石川条里遺跡や松原遺跡は、盆地低地部の千曲川沿いの自然堤防上に立地するこれまでまったく知られていなかった遺跡である。盆地の東部から南部、北部地域は河川が山地を開析して形成した扇状地がたいへん発達している。若穂地区の宮崎遺跡(後期から晩期)は保科扇状地扇端部に、対岸の浅川扇状地扇頂部には松ノ木田遺跡、浅川端遺跡、牟礼バイパスA遺跡などが分布している。いっぽう、盆地西部は断層崖が走っているため、扇状地は形成されていない。
浅川は谷口から東南方向に放射状に流下する。遺跡は幾筋もの河道のあいだの微高地に立地する。
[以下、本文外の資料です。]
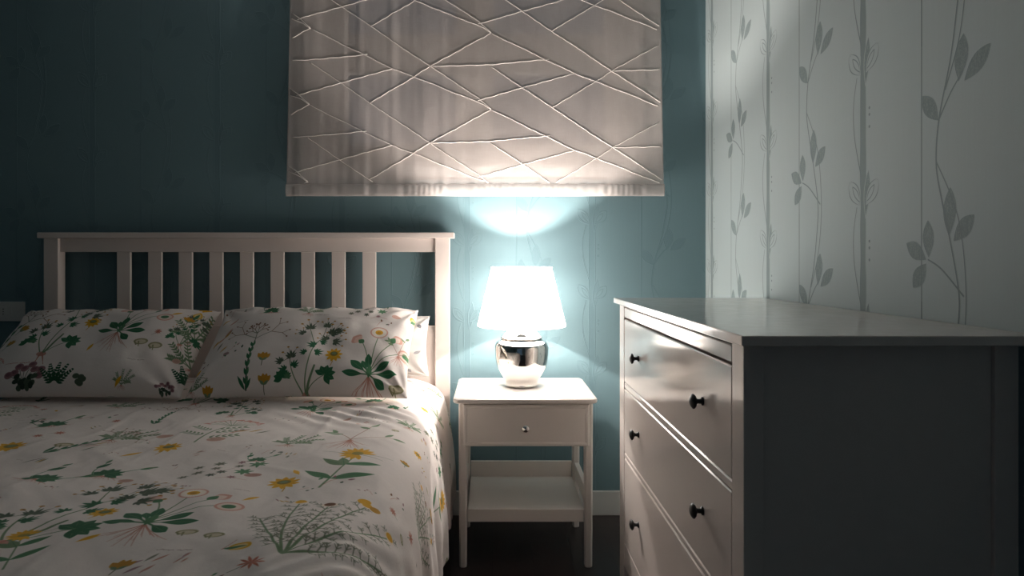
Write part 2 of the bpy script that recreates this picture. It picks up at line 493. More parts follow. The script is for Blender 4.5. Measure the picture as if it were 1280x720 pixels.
# --- the two printed pillowcases
PW, PH = .78, .47
def pillow_canvas(): return Canvas(PW, PH, 1400, CREAM)
pr, pl_, pb = pillow_canvas(), pillow_canvas(), Canvas(PW, PH, 600, (228, 226, 222))
def RP(px, py):
    b = (503-py)/(503-385); xl, xr = 243+35*b, 507+15*b
    return (px-xl)/(xr-xl)*PW, b*PH
def LP(px, py):
    b = (503-py)/(503-392); xl, xr = 0+38*b, 238+40*b
    return (px-xl)/(xr-xl)*PW, b*PH
def RM(f, px, py, sc=1.0, rot=0, flip=1, sy=1.1, *a):
    x, y = RP(px, py); f(Pen(pr, x, y, sc, rot, flip, sy), *a)
def LM(f, px, py, sc=1.0, rot=0, flip=1, sy=1.1, *a):
    x, y = LP(px, py); f(Pen(pl_, x, y, sc, rot, flip, sy), *a)
RM(stalk, 316, 500, 1.12, 5); RM(umbel, 386, 502, 1.08, 0); RM(daisy, 463, 489, 1.30, 0, 1, 1.1)
RM(stars, 449, 404, .92, 0, 1, 1.0); RM(rosette, 342, 406, .95, 0); RM(shrublet, 389, 409, .95, 0)
RM(yflower, 422, 467, 1.35); RM(ybud, 339, 471, 1.2); RM(ybud, 339, 493, 1.2); RM(ybud, 270, 500, 1.0)
RM(disk, 497, 409, .9); RM(pods, 285, 430, 1.4); RM(pods, 275, 455, 1.2); RM(bits, 297, 462, 1.2); RM(disk, 292, 464, .6, 0, 1, 1.3, (170, 140, 140))
RM(script, 252, 487, 1.0); RM(script, 300, 420, 1.0); RM(script, 397, 412, 1.0); RM(script, 425, 418, 1.0)
RM(bits, 295, 400, 1.2); RM(bits, 305, 453, .8); RM(bulb, 518, 405, .6); RM(rootplant, 500, 460, .7); RM(halfcut, 495, 497, 1.4)
RM(yslip, 255, 478, .9); RM(bits, 262, 470, 1.0); RM(bits, 480, 420, 1.0); RM(shrublet, 250, 498, .7); RM(reddy, 340, 394, .7); RM(rosette, 418, 394, .6)
LM(daisy, 170, 443, 1.22, -6, 1, 1.1); LM(umbel, 90, 466, 1.12, -4); LM(stalk, 8, 470, 1.2, -22)
LM(clover, 72, 496, 1.1); LM(fern, 105, 497, 1.2); LM(yflower, 136, 427, 1.25); LM(ybud, 55, 433, 1.2, -40); LM(ybud, 45, 452, 1.2, -20)
LM(script, 18, 470, 1.0); LM(script, 50, 477, 1.3, 0, 1, 1.1, 12, (170, 90, 80)); LM(script, 184, 473, 1.0)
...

松ノ木田遺跡は、浅川左岸に沿う北西から南東に帯状に延びる微高地に立地し、前期後半から後期までの断続的な集落が営まれている(図15)。前期後半の集落は微高地先端部縁辺に展開する。谷口に近いところでは、後期前半の敷石住居などが検出されている。この微高地は下部から上部に向かって、前期・中期・後期の各段階において、断続的に集落選地がおこなわれたと思われる。しかし、松ノ木田遺跡の前期集落が、谷口側にどう展開していたのか詳細は不明である。
松ノ木田遺跡調査内の南北に連なる竪穴住居群の中央に太い溝が東西に走る。この溝を境にして、北と南の集落とに区別される(図14)。北の集落は、竪穴住居の重複があまりみられない。土坑もまばらな分布状況を示している。南の集落は重複がはげしく、土坑の数も多い。北と南とでは、集落構造に違いがみられるようである。
南北の集落は、出土土器から見ると、ほとんど時期的な違いはみられない。ほぼ同時期に、二、三軒ほどの住居が存在したと思われる。また、調査地内には中期後半の住居も二軒検出され、中期後半段階の集落の一端がうかがえる。
また、浅川右岸沿いの浅川端遺跡では前期前葉の住居一軒、土坑一基が、浅川扇状地左翼部の牟礼バイパスA遺跡では、前期前葉の住居一軒が検出されている。
浅川扇状地では、縄文人の平野部への進出の足跡を前期前葉段階の各遺跡にたどることができる。
裾花川扇状地の扇頂部にあたる市街地西部では、裾花川に沿って数段の河岸段丘が形成されている。その左岸高位段丘の縁辺部に立地するのが旭町遺跡(現長野市立長野図書館)である。中期後半の住居二軒、埋甕(うめがめ)、土坑などが検出されている。植物質食糧の採集具である打製石斧が大量に出土した。埋甕のなかからは同一の母岩からつくられた未使用の打製石斧が埋納状態で出土した。
裾花川右岸の最高位段丘である安茂里平柴に立地するのが平柴平遺跡である。後期前葉の住居九軒(敷石住居七軒)が検出されている。
縄文時代前期前葉以降、扇状地や扇状地を刻む段丘にも集落を営み、多様な生業活動をおこなっていたと思われる。